Significant barriers to compliance with AB 1103

An Emergency Rulemaking Action requires a description of specific facts justifying the immediate action. In justifying the two-year delay, the CEC explained that several stakeholders had expressed concerns about significant barriers to compliance with AB 1103. The CEC noted the following factors in justifying the two-year delay: 

  • Some utilities have required tenant consents before releasing utility usage data despite letters sent from the CEC to utilities in July 2013 prohibiting such requirement.
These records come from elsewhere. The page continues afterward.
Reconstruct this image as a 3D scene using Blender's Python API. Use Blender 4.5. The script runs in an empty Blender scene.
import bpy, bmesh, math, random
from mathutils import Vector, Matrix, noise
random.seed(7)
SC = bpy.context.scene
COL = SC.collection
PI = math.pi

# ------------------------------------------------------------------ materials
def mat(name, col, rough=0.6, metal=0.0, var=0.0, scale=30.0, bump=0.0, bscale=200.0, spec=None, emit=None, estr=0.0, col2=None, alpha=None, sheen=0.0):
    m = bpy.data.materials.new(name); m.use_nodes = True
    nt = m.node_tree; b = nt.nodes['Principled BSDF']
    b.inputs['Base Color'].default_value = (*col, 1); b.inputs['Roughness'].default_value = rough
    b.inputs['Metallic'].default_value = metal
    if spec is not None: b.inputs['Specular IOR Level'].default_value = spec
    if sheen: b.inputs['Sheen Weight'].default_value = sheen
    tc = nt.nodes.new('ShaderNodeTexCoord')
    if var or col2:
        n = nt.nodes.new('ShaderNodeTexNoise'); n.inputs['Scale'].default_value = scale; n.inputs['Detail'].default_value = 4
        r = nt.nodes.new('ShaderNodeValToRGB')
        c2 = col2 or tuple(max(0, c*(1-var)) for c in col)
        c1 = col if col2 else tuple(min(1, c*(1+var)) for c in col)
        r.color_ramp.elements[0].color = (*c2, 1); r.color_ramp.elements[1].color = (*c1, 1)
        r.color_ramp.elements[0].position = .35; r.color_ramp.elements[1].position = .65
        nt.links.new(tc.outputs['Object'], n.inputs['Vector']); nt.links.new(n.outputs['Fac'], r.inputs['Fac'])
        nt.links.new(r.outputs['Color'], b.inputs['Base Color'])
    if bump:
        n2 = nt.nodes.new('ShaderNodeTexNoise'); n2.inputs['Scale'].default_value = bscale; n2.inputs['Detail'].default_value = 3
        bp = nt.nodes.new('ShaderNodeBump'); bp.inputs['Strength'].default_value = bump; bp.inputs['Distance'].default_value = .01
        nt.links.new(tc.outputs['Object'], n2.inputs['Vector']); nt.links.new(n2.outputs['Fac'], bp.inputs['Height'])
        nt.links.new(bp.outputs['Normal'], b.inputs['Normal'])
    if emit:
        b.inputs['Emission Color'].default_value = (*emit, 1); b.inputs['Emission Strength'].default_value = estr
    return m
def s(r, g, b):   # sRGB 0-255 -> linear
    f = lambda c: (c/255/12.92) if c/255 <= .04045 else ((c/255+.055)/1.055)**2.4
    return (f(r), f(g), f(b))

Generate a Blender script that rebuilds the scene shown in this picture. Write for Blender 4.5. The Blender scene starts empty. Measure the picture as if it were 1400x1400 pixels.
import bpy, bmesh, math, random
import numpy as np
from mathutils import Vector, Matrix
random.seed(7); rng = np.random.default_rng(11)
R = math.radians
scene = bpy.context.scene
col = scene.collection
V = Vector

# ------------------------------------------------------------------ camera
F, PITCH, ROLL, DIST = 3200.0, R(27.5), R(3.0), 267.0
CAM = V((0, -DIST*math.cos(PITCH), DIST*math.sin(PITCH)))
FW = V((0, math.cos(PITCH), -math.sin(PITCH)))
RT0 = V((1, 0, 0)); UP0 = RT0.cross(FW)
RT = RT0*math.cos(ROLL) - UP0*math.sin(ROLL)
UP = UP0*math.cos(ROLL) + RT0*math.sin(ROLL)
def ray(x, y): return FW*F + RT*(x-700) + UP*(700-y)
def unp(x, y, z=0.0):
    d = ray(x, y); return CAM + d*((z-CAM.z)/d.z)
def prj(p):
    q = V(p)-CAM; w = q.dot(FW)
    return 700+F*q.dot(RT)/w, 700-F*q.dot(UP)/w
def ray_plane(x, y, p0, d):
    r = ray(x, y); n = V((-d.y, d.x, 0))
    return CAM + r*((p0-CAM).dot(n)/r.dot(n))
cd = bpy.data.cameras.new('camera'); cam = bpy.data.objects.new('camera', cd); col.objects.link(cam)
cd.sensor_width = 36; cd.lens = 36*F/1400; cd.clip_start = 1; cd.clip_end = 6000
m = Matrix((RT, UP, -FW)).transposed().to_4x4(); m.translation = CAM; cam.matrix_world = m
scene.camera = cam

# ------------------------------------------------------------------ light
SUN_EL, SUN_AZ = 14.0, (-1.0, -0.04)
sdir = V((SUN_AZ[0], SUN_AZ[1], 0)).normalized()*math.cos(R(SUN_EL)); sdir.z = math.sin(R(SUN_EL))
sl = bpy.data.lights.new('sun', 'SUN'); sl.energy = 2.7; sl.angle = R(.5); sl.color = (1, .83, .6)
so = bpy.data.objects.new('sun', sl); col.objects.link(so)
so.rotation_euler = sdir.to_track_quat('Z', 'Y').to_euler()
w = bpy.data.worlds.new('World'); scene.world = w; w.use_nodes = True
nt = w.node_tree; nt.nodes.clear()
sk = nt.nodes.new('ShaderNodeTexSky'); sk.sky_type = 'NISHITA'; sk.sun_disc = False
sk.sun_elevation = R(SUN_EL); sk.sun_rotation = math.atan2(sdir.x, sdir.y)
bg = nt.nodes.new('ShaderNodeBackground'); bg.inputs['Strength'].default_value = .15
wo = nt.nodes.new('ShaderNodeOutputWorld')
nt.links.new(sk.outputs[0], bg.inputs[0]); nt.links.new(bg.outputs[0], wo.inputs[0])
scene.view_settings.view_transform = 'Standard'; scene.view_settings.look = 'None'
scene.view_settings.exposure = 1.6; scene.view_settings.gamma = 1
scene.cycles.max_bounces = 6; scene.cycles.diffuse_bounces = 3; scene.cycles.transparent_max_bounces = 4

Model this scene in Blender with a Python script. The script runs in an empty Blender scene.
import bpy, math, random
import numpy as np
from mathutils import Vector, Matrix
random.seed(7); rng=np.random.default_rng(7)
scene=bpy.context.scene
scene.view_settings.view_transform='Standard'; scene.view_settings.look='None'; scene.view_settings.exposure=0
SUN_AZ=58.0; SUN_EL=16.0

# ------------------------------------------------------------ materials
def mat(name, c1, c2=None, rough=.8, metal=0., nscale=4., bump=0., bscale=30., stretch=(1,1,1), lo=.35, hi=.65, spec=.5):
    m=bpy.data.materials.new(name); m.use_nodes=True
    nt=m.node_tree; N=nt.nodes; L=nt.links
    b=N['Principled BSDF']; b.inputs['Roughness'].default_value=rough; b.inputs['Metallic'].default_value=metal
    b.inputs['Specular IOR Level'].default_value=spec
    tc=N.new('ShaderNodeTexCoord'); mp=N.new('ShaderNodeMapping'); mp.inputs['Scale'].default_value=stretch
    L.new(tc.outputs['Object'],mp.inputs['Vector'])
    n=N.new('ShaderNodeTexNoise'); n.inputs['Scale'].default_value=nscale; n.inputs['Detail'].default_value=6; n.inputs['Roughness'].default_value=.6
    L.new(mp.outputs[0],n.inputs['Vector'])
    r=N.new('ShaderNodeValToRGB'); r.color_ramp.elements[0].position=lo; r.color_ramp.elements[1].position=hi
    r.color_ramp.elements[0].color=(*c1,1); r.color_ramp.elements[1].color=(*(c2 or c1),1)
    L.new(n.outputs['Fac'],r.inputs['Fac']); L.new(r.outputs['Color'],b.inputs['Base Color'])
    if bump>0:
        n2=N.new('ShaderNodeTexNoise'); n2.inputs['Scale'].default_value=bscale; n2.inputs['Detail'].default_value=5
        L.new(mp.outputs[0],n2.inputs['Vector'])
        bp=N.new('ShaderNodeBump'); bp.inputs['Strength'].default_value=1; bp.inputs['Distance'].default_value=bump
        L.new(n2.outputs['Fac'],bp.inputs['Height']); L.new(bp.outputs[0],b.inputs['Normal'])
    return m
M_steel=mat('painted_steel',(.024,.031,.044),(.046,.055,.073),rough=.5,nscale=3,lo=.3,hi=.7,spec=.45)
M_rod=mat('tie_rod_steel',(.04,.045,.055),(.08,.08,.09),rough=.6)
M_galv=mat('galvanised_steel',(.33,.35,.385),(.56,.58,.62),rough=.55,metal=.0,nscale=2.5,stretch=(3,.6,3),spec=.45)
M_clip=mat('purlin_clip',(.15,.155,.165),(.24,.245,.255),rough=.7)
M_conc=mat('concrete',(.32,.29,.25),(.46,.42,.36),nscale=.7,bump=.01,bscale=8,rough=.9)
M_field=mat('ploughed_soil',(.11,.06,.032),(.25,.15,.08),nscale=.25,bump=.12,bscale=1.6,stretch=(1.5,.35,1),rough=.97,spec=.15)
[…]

This requirement to obtain tenant consents significantly increases compliance costs. 
  • Smaller utilities have expressed concerns with their ability to comply given limited staff and resources. 
  • The Portfolio Manager platform and software has experienced significant technical problems. 
  • The expansion in scope to smaller buildings would increase the number of compliance requests received by utilities, impeding their ability to address barriers to compliance. 
  • Smaller building owners may lack the expertise, resources, or capacity necessary to overcome current barriers to compliance without incurring undue expense. 
  • Based on initial disclosure data following the January 1, 2014 implementation, it became apparent that "the required disclosures were not being made for the majority of transactions for which they were required." 
  • The development of best practices approaches is lowering compliance costs and paving the way to greater compliance. The additional two years will facilitate lower costs and higher compliance rates before further expanding the program to smaller buildings.